-- Start Source data --
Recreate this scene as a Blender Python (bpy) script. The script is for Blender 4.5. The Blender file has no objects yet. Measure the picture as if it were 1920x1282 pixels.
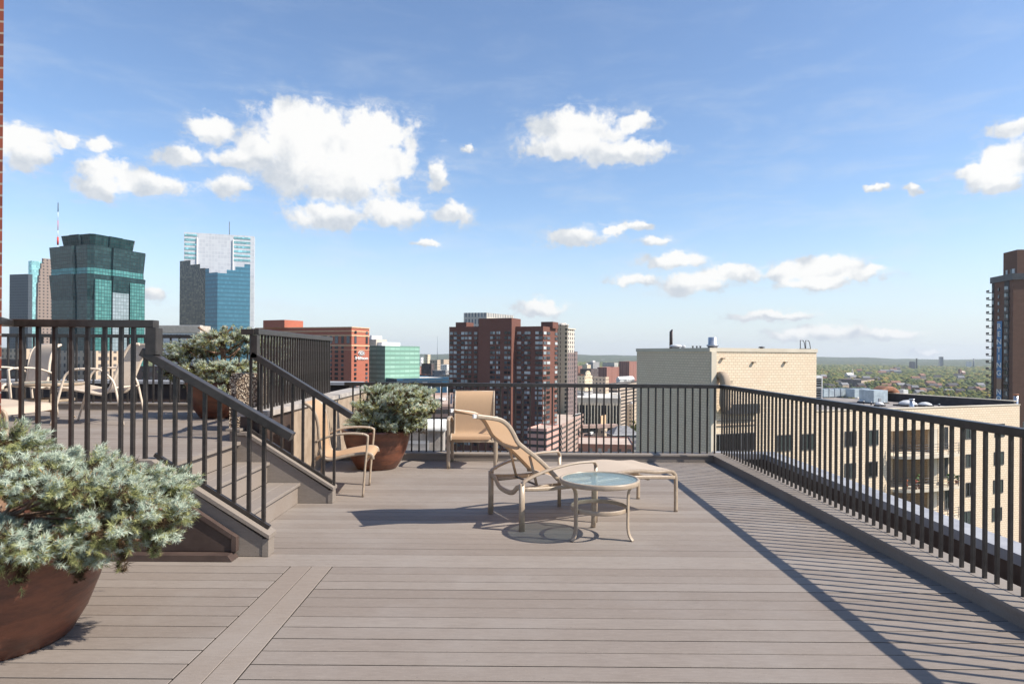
import bpy, math, random
import numpy as np
from mathutils import Vector, Matrix
from mathutils import noise as mnoise
R = math.radians
random.seed(7)
rng = np.random.default_rng(7)
scene = bpy.context.scene
col = scene.collection

# ------------------------------------------------------------------ camera
F = 1220.0; H0 = 1.47; CX = 960.0; HY = 664.0; S = 0.007
cam_d = bpy.data.cameras.new('camera')
cam = bpy.data.objects.new('camera', cam_d); col.objects.link(cam)
cam_d.sensor_width = 36; cam_d.lens = 36 * F / 1920
cam_d.shift_y = (HY - 641) / 1920
cam_d.clip_start = 0.05; cam_d.clip_end = 60000
c_ = math.sqrt(1 - S * S)
cam.matrix_world = Matrix(((c_, -S, 0, 0), (0, 0, -1, 0), (S, c_, 0, H0), (0, 0, 0, 1)))
scene.camera = cam

# ------------------------------------------------------------------ light
SUN_EL, SUN_AZ = R(44), R(15)      # sun to the right (+x), slightly behind the camera
sd = Vector((math.cos(SUN_EL) * math.cos(SUN_AZ), -math.cos(SUN_EL) * math.sin(SUN_AZ), math.sin(SUN_EL)))
sl = bpy.data.lights.new('sun', 'SUN'); sl.energy = 5.0; sl.angle = R(0.5); sl.color = (1.0, 0.925, 0.815)
so = bpy.data.objects.new('sun', sl); col.objects.link(so)
so.rotation_euler = sd.to_track_quat('Z', 'Y').to_euler()
scene.view_settings.view_transform = 'Standard'; scene.view_settings.look = 'None'
scene.view_settings.exposure = 0.55; scene.view_settings.gamma = 1.0

# pixel (of the 1920 px photograph) + distance -> point of the place
def W(px, py, Y):
    u = px - CX; v = -(py - HY)
    x = u * c_ - v * S; z = v * c_ + u * S
    return Vector((x * Y / F, Y, H0 + z * Y / F))
def X(px, Y): return (px - CX) * Y / F
def Z(px, py, Y): return W(px, py, Y).z
def direl(px, py):
    p = W(px, py, F) - Vector((0, 0, H0))
    return math.atan2(p.x, p.y), math.atan2(p.z, math.hypot(p.x, p.y))

# ------------------------------------------------------------------ node helper
class NT:
    def __init__(s, nt): s.nt = nt; s.n = nt.nodes; s.l = nt.links
    def node(s, t, **kw):
        n = s.n.new(t)
        for k, v in kw.items(): setattr(n, k, v)
        return n
    def put(s, sock, v):
        if isinstance(v, bpy.types.NodeSocket): s.l.new(v, sock)
        elif isinstance(v, (tuple, list)) and sock.type == 'RGBA' and len(v) == 3: sock.default_value = (*v, 1)
        else: sock.default_value = v
    def math(s, op, a, b=0.0, c=0.0, clamp=False):
        n = s.node('ShaderNodeMath', operation=op, use_clamp=clamp)
        s.put(n.inputs[0], a); s.put(n.inputs[1], b); s.put(n.inputs[2], c)
        return n.outputs[0]
    def vmath(s, op, a, b=(0, 0, 0), c=(0, 0, 0)):
        n = s.node('ShaderNodeVectorMath', operation=op)
        s.put(n.inputs[0], a)
        if op == 'SCALE': s.put(n.inputs[3], b)
        else:
            s.put(n.inputs[1], b)
            if op == 'MULTIPLY_ADD': s.put(n.inputs[2], c)
        return n.outputs[1] if op in ('LENGTH', 'DISTANCE', 'DOT_PRODUCT') else n.outputs[0]
    def mix(s, f, a, b, bt='MIX'):
        n = s.node('ShaderNodeMix', data_type='RGBA', blend_type=bt)
        s.put(n.inputs[0], f); s.put(n.inputs[6], a); s.put(n.inputs[7], b)
        return n.outputs[2]
    def noise(s, vec, scale, detail=3, rough=0.5, dist=0.0, out=0):
        n = s.node('ShaderNodeTexNoise'); s.put(n.inputs['Vector'], vec)
        n.inputs['Scale'].default_value = scale; n.inputs['Detail'].default_value = detail
        n.inputs['Roughness'].default_value = rough; n.inputs['Distortion'].default_value = dist
        return n.outputs[out]
    def ramp(s, f, a, b, ca=(0, 0, 0), cb=(1, 1, 1)):
        n = s.node('ShaderNodeMapRange', interpolation_type='SMOOTHSTEP'); s.put(n.inputs[0], f)
        s.put(n.inputs[1], a); s.put(n.inputs[2], b)
        return n.outputs[0]

# ------------------------------------------------------------------ sky with clouds, laid out by azimuth / elevation
world = bpy.data.worlds.new('World'); scene.world = world; world.use_nodes = True
w = NT(world.node_tree)
for n in list(w.n): w.n.remove(n)
out = w.node('ShaderNodeOutputWorld'); bg = w.node('ShaderNodeBackground')
w.l.new(bg.outputs[0], out.inputs[0])
sky = w.node('ShaderNodeTexSky', sky_type='NISHITA', sun_disc=False)
sky.sun_elevation = SUN_EL; sky.sun_rotation = math.atan2(sd.x, sd.y)
sky.altitude = 200; sky.air_density = 1.0; sky.dust_density = 0.6; sky.ozone_density = 1.5
tc = w.node('ShaderNodeTexCoord')
sep = w.node('ShaderNodeSeparateXYZ'); w.l.new(tc.outputs['Generated'], sep.inputs[0])
az = w.math('ARCTAN2', sep.outputs[0], sep.outputs[1])
el = w.math('ARCSINE', sep.outputs[2])
cmb = w.node('ShaderNodeCombineXYZ'); w.put(cmb.inputs[0], az); w.put(cmb.inputs[1], el)
ae = cmb.outputs[0]
warp = w.vmath('MULTIPLY_ADD', w.vmath('SUBTRACT', w.noise(ae, 26, 5, 0.6, out=1), (0.5, 0.5, 0.5)), (0.050, 0.032, 0), ae)
# (px, py, rx, ry) of the cloud puffs
CL = [(560,262,95,60),(480,285,60,42),(640,270,120,55),(700,250,85,42),(560,225,60,38),(620,330,140,50),(390,243,42,20),(690,300,95,60),
      (730,400,75,26),(610,408,75,25),(845,402,34,18),(345,293,48,20),(430,350,40,16),(440,298,40,16),
      (200,320,50,32),(270,345,85,22),(185,350,45,25),(30,262,70,36),(55,295,45,28),(190,272,26,10),(125,266,26,10),
      (1080,242,95,32),(1060,275,90,26),(1160,285,90,22),(1190,232,36,13),
      (1075,443,58,17),(1150,432,14,6),(1262,491,62,13),(1190,425,30,7),(1225,453,28,8),(1185,527,42,10),(1290,533,62,17),
      (1545,505,75,24),(1620,515,50,14),(1365,512,70,14),(1470,512,48,16),(1520,530,75,12),
      (1440,592,70,8),(1555,625,70,18),(1650,628,62,10),(1480,630,40,11),(1010,578,46,16),(1735,660,24,6),
      (1890,300,60,34),(1905,240,48,18),(1860,345,60,22),(1835,325,55,14),(2010,330,90,50),
      (1640,356,26,6),(1715,354,14,6),(880,280,10,5),(800,455,24,5),(825,330,18,26),(290,552,24,14),(-60,300,60,40),(2150,240,90,40),(-250,180,120,60),(2400,380,100,40)]
dmin = None; dup_ = None
for (px, py, rx, ry) in CL:
    a, e = direl(px, py); k = math.cos(a)**2
    gr_ = 1.22 + 0.32 * max(0, 1 - rx * ry / 1500); sx = F / (rx * gr_) / k; sy = F / (ry * gr_) / max(0.5, math.cos(a))
    q = w.vmath('MULTIPLY_ADD', warp, (sx, sy, 0), (-a * sx, -e * sy, 0))
    d = w.vmath('LENGTH', q)
    if dmin is None: dmin = d
    else:
        n = w.node('ShaderNodeMath', operation='SMOOTH_MIN'); w.put(n.inputs[0], dmin); w.put(n.inputs[1], d); n.inputs[2].default_value = 0.22
        dmin = n.outputs[0]
    q2 = w.vmath('MULTIPLY_ADD', warp, (sx * 0.95, sy, 0), (-(a + 0.25 / sx) * sx * 0.95, -(e + 0.42 / sy) * sy, 0)); d2 = w.vmath('LENGTH', q2)
    if dup_ is None: dup_ = d2
    else:
        n = w.node('ShaderNodeMath', operation='SMOOTH_MIN'); w.put(n.inputs[0], dup_); w.put(n.inputs[1], d2); n.inputs[2].default_value = 0.3
        dup_ = n.outputs[0]
fb = w.noise(ae, 34, 10, 0.60, 0.15)
dens = w.math('ADD', w.math('SUBTRACT', 1.0, dmin), w.math('MULTIPLY', w.math('SUBTRACT', fb, 0.5), 1.55))
mask = w.ramp(dens, 0.0, 0.46)
# body: bright tops, greyer undersides, soft billows
bill2 = w.noise(ae, 17, 5, 0.55, 0.3)
under = w.ramp(w.math('ADD', dup_, w.math('MULTIPLY', w.math('SUBTRACT', bill2, 0.5), 2.4)), 0.36, 1.02)
soft = w.ramp(w.noise(ae, 46, 5, 0.6), 0.30, 0.70)
shade = w.math('MULTIPLY', under, w.math('ADD', 0.62, w.math('MULTIPLY', soft, 0.36)))
ccol = w.mix(shade, (0.70, 0.695, 0.68), (0.42, 0.455, 0.50))
# thin high cirrus veil
cir_v = w.vmath('MULTIPLY', ae, (3.0, 11.0, 1))
cir = w.ramp(w.noise(cir_v, 2.2, 7, 0.62, 0.4), 0.42, 0.80)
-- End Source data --
**The problem:**
Please take the lines from the beginning of the data above through the line holding "scene.view_settings.exposure = 0.55;" and transcribe them exactly, without any pictures.

**Result:**
Recreate this scene as a Blender Python (bpy) script. The script is for Blender 4.5. The Blender file has no objects yet. Measure the picture as if it were 1920x1282 pixels.
import bpy, math, random
import numpy as np
from mathutils import Vector, Matrix
from mathutils import noise as mnoise
R = math.radians
random.seed(7)
rng = np.random.default_rng(7)
scene = bpy.context.scene
col = scene.collection

# ------------------------------------------------------------------ camera
F = 1220.0; H0 = 1.47; CX = 960.0; HY = 664.0; S = 0.007
cam_d = bpy.data.cameras.new('camera')
cam = bpy.data.objects.new('camera', cam_d); col.objects.link(cam)
cam_d.sensor_width = 36; cam_d.lens = 36 * F / 1920
cam_d.shift_y = (HY - 641) / 1920
cam_d.clip_start = 0.05; cam_d.clip_end = 60000
c_ = math.sqrt(1 - S * S)
cam.matrix_world = Matrix(((c_, -S, 0, 0), (0, 0, -1, 0), (S, c_, 0, H0), (0, 0, 0, 1)))
scene.camera = cam

# ------------------------------------------------------------------ light
SUN_EL, SUN_AZ = R(44), R(15)      # sun to the right (+x), slightly behind the camera
sd = Vector((math.cos(SUN_EL) * math.cos(SUN_AZ), -math.cos(SUN_EL) * math.sin(SUN_AZ), math.sin(SUN_EL)))
sl = bpy.data.lights.new('sun', 'SUN'); sl.energy = 5.0; sl.angle = R(0.5); sl.color = (1.0, 0.925, 0.815)
so = bpy.data.objects.new('sun', sl); col.objects.link(so)
so.rotation_euler = sd.to_track_quat('Z', 'Y').to_euler()
scene.view_settings.view_transform = 'Standard'; scene.view_settings.look = 'None'
scene.view_settings.exposure = 0.55; scene.view_settings.gamma = 1.0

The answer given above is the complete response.